- Written exercise: Repeat the records in full and exactly, omitting pictures.

☆ ☆ ☆ ☆ ☆ ☆ ☆

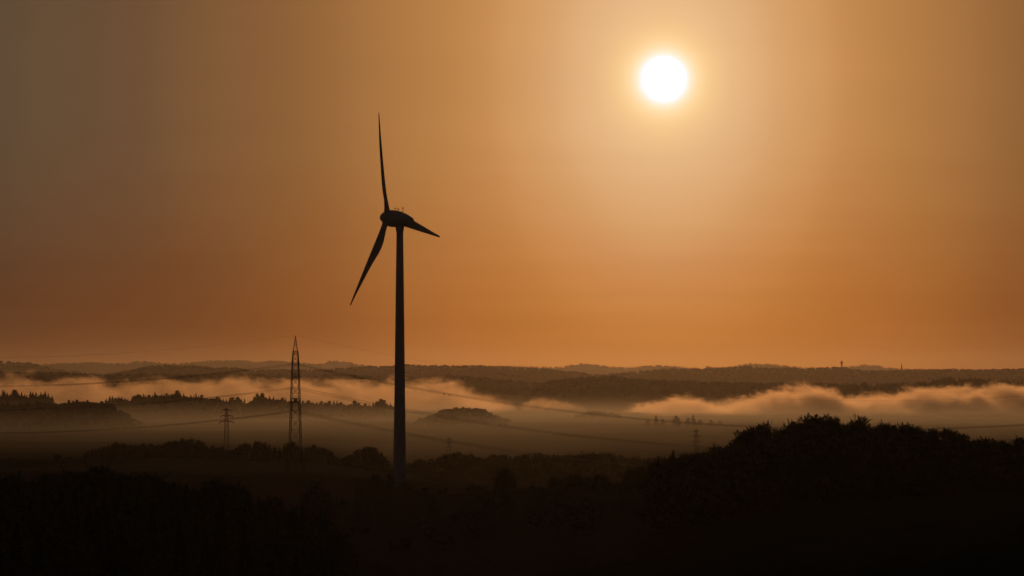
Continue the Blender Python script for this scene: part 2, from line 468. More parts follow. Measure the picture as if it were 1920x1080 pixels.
# nearer wooded knolls standing out of the mist
Fk_prof = [(-400, 736), (-100, 735), (0, 733), (25, 733), (50, 736), (70, 735), (90, 738), (100, 745), (130, 747), (200, 747), (205, 744), (235, 742), (245, 747), (260, 742),
           (290, 737), (320, 735), (345, 738), (380, 740), (420, 745), (455, 749), (465, 754), (480, 741), (490, 741), (520, 741), (535, 747), (545, 749),
           (580, 750), (600, 753), (620, 752), (650, 751), (680, 756), (695, 754), (715, 751), (735, 757), (748, 768), (800, 776)]
G_prof = [(-300, 756), (0, 757), (60, 754), (110, 755), (150, 750), (180, 752), (220, 756), (245, 764), (262, 778)]
L1_prof = [(780, 781), (805, 771), (830, 765), (860, 762), (885, 763), (910, 764), (935, 770), (955, 782)]
L2_prof = [(1080, 777), (1090, 769), (1102, 766), (1120, 768), (1145, 771), (1162, 779)]
hF = hill(Fk_prof, 4600, 260, 16, 60, 4, .4, 8)
hG = hill(G_prof, 3900, 190, 9, 60, 4, .4, 9)
hL1 = hill(L1_prof, 4100, 170, 8, 60, 3, .4, 10)
hL2 = hill(L2_prof, 4500, 120, 8, 60, 2, .4, 11)


wood(hF, -10, 100, 4600, 260, 170, 13, .8, 'spruce wood covering the rise at the left edge', 21, -.6, .1)
wood(hF, 195, 470, 4600, 260, 380, 13, .6, 'wood covering the rise before the left fog bank', 22, -.6, .1)
wood(hF, 470, 750, 4600, 260, 380, 13, .3, 'wood covering the rise near the tall pylon', 23, -.6, .1)
wood(hG, -60, 262, 3900, 190, 520, 8, .1, 'wood covering the low left knoll', 24, -.75, .15)
wood(hL1, 785, 952, 4100, 170, 380, 7, .02, 'wood covering the lens-shaped knoll right of the turbine', 25, -.8, .2)
wood(hL2, 1082, 1160, 4500, 120, 120, 7, .1, 'wood covering the tiny dark knoll', 26, -.8, .2)


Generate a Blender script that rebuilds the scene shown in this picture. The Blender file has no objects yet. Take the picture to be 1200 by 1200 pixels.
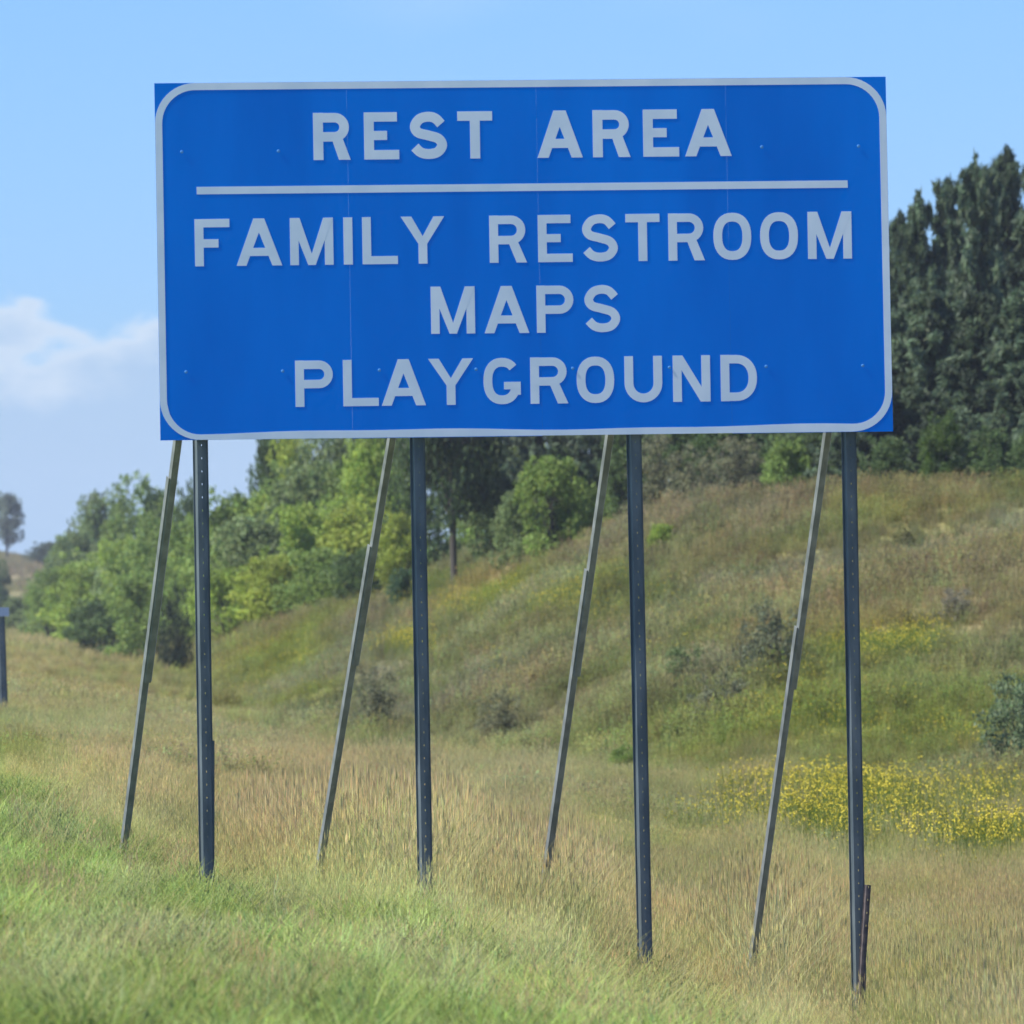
import bpy, math, random
import numpy as np
from mathutils import Vector, Matrix
random.seed(7); RS = np.random.RandomState(11)
S = bpy.context.scene
COL = S.collection

# ------------------------------------------------------------------ camera
K = 8.54e-5                      # tangent of view angle per photograph pixel
CZ = 2.0                         # camera height in world units
PITCH = 100*K
ROLL = math.radians(1.15)
F = Vector((0, math.cos(PITCH), math.sin(PITCH)))
R0 = Vector((1, 0, 0)); U0 = Vector((0, -math.sin(PITCH), math.cos(PITCH)))
RV = R0*math.cos(ROLL) - U0*math.sin(ROLL)
UV = R0*math.sin(ROLL) + U0*math.cos(ROLL)
cam = bpy.data.cameras.new('camera'); camo = bpy.data.objects.new('camera', cam); COL.objects.link(camo)
m = Matrix.Identity(4)
for i in range(3):
    m[i][0] = RV[i]; m[i][1] = UV[i]; m[i][2] = -F[i]
m[2][3] = CZ
camo.matrix_world = m
cam.sensor_width = 36; cam.lens = 18/(600*K); cam.clip_start = .1; cam.clip_end = 9000
cam.dof.use_dof = True; cam.dof.focus_distance = 56; cam.dof.aperture_fstop = 13
S.camera = camo

# ------------------------------------------------------------------ sky, sun, exposure
SUN_EL = 52.0; SUN_AZ = (-0.955, -0.255)      # horizontal direction towards the sun
W = bpy.data.worlds.new('World'); S.world = W; W.use_nodes = True
nt = W.node_tree; nt.nodes.clear()
def N(t, **kw):
    n = nt.nodes.new(t)
    for k, v in kw.items(): setattr(n, k, v)
    return n
def L(a, b): nt.links.new(a, b)
out = N('ShaderNodeOutputWorld'); bg = N('ShaderNodeBackground'); bg.inputs[1].default_value = .052
sky = N('ShaderNodeTexSky', sky_type='NISHITA', sun_disc=False)
sky.sun_elevation = math.radians(SUN_EL)
sky.sun_rotation = math.atan2(SUN_AZ[0], SUN_AZ[1])
sky.altitude = 400; sky.air_density = 1.0; sky.dust_density = .3; sky.ozone_density = 2.0
tint = N('ShaderNodeMix', data_type='RGBA', blend_type='MULTIPLY'); tint.inputs[0].default_value = 1
tint.inputs[7].default_value = (.545, .87, 1.60, 1)
L(sky.outputs[0], tint.inputs[6])
tc = N('ShaderNodeTexCoord'); sep = N('ShaderNodeSeparateXYZ'); L(tc.outputs['Generated'], sep.inputs[0])
mp = N('ShaderNodeMapping'); mp.inputs['Scale'].default_value = (1, 1, 1.9); mp.inputs['Location'].default_value = (3.3, 1.7, .6); L(tc.outputs['Generated'], mp.inputs[0])
n1 = N('ShaderNodeTexNoise'); n1.inputs['Scale'].default_value = 44; n1.inputs['Detail'].default_value = 6; n1.inputs['Roughness'].default_value = .52
L(mp.outputs[0], n1.inputs['Vector'])
n2 = N('ShaderNodeTexNoise'); n2.inputs['Scale'].default_value = 11; n2.inputs['Detail'].default_value = 3
L(mp.outputs[0], n2.inputs['Vector'])
def math_(op, a, b=None, c=None, clamp=False):
    n = N('ShaderNodeMath', operation=op, use_clamp=clamp)
    for i, v in enumerate((a, b, c)):
        if v is None: continue
        if isinstance(v, (int, float)): n.inputs[i].default_value = v
        else: L(v, n.inputs[i])
    return n.outputs[0]
def smooth(v, a, b, lo=0, hi=1):
    n = N('ShaderNodeMapRange', interpolation_type='SMOOTHSTEP'); L(v, n.inputs[0])
    n.inputs[1].default_value = a; n.inputs[2].default_value = b; n.inputs[3].default_value = lo; n.inputs[4].default_value = hi
    return n.outputs[0]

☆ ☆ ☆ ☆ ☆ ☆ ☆

- Result for this exercise:
Continue the Blender Python script for this scene: part 2, from line 468. More parts follow. Measure the picture as if it were 1920x1080 pixels.
# nearer wooded knolls standing out of the mist
Fk_prof = [(-400, 736), (-100, 735), (0, 733), (25, 733), (50, 736), (70, 735), (90, 738), (100, 745), (130, 747), (200, 747), (205, 744), (235, 742), (245, 747), (260, 742),
           (290, 737), (320, 735), (345, 738), (380, 740), (420, 745), (455, 749), (465, 754), (480, 741), (490, 741), (520, 741), (535, 747), (545, 749),
           (580, 750), (600, 753), (620, 752), (650, 751), (680, 756), (695, 754), (715, 751), (735, 757), (748, 768), (800, 776)]
G_prof = [(-300, 756), (0, 757), (60, 754), (110, 755), (150, 750), (180, 752), (220, 756), (245, 764), (262, 778)]
L1_prof = [(780, 781), (805, 771), (830, 765), (860, 762), (885, 763), (910, 764), (935, 770), (955, 782)]
L2_prof = [(1080, 777), (1090, 769), (1102, 766), (1120, 768), (1145, 771), (1162, 779)]
hF = hill(Fk_prof, 4600, 260, 16, 60, 4, .4, 8)
hG = hill(G_prof, 3900, 190, 9, 60, 4, .4, 9)
hL1 = hill(L1_prof, 4100, 170, 8, 60, 3, .4, 10)
hL2 = hill(L2_prof, 4500, 120, 8, 60, 2, .4, 11)


wood(hF, -10, 100, 4600, 260, 170, 13, .8, 'spruce wood covering the rise at the left edge', 21, -.6, .1)
wood(hF, 195, 470, 4600, 260, 380, 13, .6, 'wood covering the rise before the left fog bank', 22, -.6, .1)
wood(hF, 470, 750, 4600, 260, 380, 13, .3, 'wood covering the rise near the tall pylon', 23, -.6, .1)
wood(hG, -60, 262, 3900, 190, 520, 8, .1, 'wood covering the low left knoll', 24, -.75, .15)
wood(hL1, 785, 952, 4100, 170, 380, 7, .02, 'wood covering the lens-shaped knoll right of the turbine', 25, -.8, .2)
wood(hL2, 1082, 1160, 4500, 120, 120, 7, .1, 'wood covering the tiny dark knoll', 26, -.8, .2)


Generate a Blender script that rebuilds the scene shown in this picture. The Blender file has no objects yet. Take the picture to be 1200 by 1200 pixels.
import bpy, math, random
import numpy as np
from mathutils import Vector, Matrix
random.seed(7); RS = np.random.RandomState(11)
S = bpy.context.scene
COL = S.collection

# ------------------------------------------------------------------ camera
K = 8.54e-5                      # tangent of view angle per photograph pixel
CZ = 2.0                         # camera height in world units
PITCH = 100*K
ROLL = math.radians(1.15)
F = Vector((0, math.cos(PITCH), math.sin(PITCH)))
R0 = Vector((1, 0, 0)); U0 = Vector((0, -math.sin(PITCH), math.cos(PITCH)))
RV = R0*math.cos(ROLL) - U0*math.sin(ROLL)
UV = R0*math.sin(ROLL) + U0*math.cos(ROLL)
cam = bpy.data.cameras.new('camera'); camo = bpy.data.objects.new('camera', cam); COL.objects.link(camo)
m = Matrix.Identity(4)
for i in range(3):
    m[i][0] = RV[i]; m[i][1] = UV[i]; m[i][2] = -F[i]
m[2][3] = CZ
camo.matrix_world = m
cam.sensor_width = 36; cam.lens = 18/(600*K); cam.clip_start = .1; cam.clip_end = 9000
cam.dof.use_dof = True; cam.dof.focus_distance = 56; cam.dof.aperture_fstop = 13
S.camera = camo

# ------------------------------------------------------------------ sky, sun, exposure
SUN_EL = 52.0; SUN_AZ = (-0.955, -0.255)      # horizontal direction towards the sun
W = bpy.data.worlds.new('World'); S.world = W; W.use_nodes = True
nt = W.node_tree; nt.nodes.clear()
def N(t, **kw):
    n = nt.nodes.new(t)
    for k, v in kw.items(): setattr(n, k, v)
    return n
def L(a, b): nt.links.new(a, b)
out = N('ShaderNodeOutputWorld'); bg = N('ShaderNodeBackground'); bg.inputs[1].default_value = .052
sky = N('ShaderNodeTexSky', sky_type='NISHITA', sun_disc=False)
sky.sun_elevation = math.radians(SUN_EL)
sky.sun_rotation = math.atan2(SUN_AZ[0], SUN_AZ[1])
sky.altitude = 400; sky.air_density = 1.0; sky.dust_density = .3; sky.ozone_density = 2.0
tint = N('ShaderNodeMix', data_type='RGBA', blend_type='MULTIPLY'); tint.inputs[0].default_value = 1
tint.inputs[7].default_value = (.545, .87, 1.60, 1)
L(sky.outputs[0], tint.inputs[6])
tc = N('ShaderNodeTexCoord'); sep = N('ShaderNodeSeparateXYZ'); L(tc.outputs['Generated'], sep.inputs[0])
mp = N('ShaderNodeMapping'); mp.inputs['Scale'].default_value = (1, 1, 1.9); mp.inputs['Location'].default_value = (3.3, 1.7, .6); L(tc.outputs['Generated'], mp.inputs[0])
n1 = N('ShaderNodeTexNoise'); n1.inputs['Scale'].default_value = 44; n1.inputs['Detail'].default_value = 6; n1.inputs['Roughness'].default_value = .52
L(mp.outputs[0], n1.inputs['Vector'])
n2 = N('ShaderNodeTexNoise'); n2.inputs['Scale'].default_value = 11; n2.inputs['Detail'].default_value = 3
L(mp.outputs[0], n2.inputs['Vector'])
def math_(op, a, b=None, c=None, clamp=False):
    n = N('ShaderNodeMath', operation=op, use_clamp=clamp)
    for i, v in enumerate((a, b, c)):
        if v is None: continue
        if isinstance(v, (int, float)): n.inputs[i].default_value = v
        else: L(v, n.inputs[i])
    return n.outputs[0]
def smooth(v, a, b, lo=0, hi=1):
    n = N('ShaderNodeMapRange', interpolation_type='SMOOTHSTEP'); L(v, n.inputs[0])
    n.inputs[1].default_value = a; n.inputs[2].default_value = b; n.inputs[3].default_value = lo; n.inputs[4].default_value = hi
    return n.outputs[0]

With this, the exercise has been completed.